Mais tout cela n’avance pas nos affaires. Quelle forme pourrait prendre le prochain grand jeu de la licence ? Compliqué de le savoir, tant Blizzard a su surprendre avec cette dernière, quitte à y laisser des plumes avec un point’n click annulé à la dernière minute. Pour le moment, il est clair que la compagnie souhaite continuer à capitaliser sur son best-seller, à savoir WoW. L’extension Legion, sauf gros ratage, ne sera certainement pas la dernière et même lorsque le nombre d’abonnés s’effondrera pour de bon, le titre n’aura alors qu’à s’offrir une seconde jeunesse en passant au modèle free-to-play complet. D’ici là, les têtes pensantes du studio auront tout le loisir d’analyser les montées en puissance de certains genres avant d’éventuellement passer à l’action.
C’est l’hypothèse de deux grands amoureux de la franchise officiant au sein de la rédaction, Blizzard restera patiemment tapis dans l’ombre jusqu’à l’arrivée d’une nouvelle tendance capable de faire briller toute la richesse du monde d’Azeroth.
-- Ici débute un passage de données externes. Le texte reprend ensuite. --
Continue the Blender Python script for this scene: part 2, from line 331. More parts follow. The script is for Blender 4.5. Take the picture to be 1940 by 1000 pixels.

Un Action-RPG à la The Witcher 3 avec Arthas, Thrall et toute la bande en héros principaux ? Séduisant, mais sûrement trop loin de la composante multijoueur chère à la série. C’est bien le souci de cette épineuse question, comment utiliser intelligemment cette incroyable licence en ces temps modernes ? Ses créateurs ne le savent possiblement pas plus que nous.
Peut-être faudra-t-il attendre longtemps, peut-être même aussi longtemps que pour Half-Life 3, mais Warcraft nous reviendra un jour dans une nouvelle forme qui sera, espérons-le, dans la droite lignée de ses illustres prédécesseures. Car ne l’oublions, c’est bien un Orc qui veille sur le quartier général de la firme en Californie. Surplombant le repère de la firme, l’imposante statue de métal n’est certainement pas prête à céder sa place.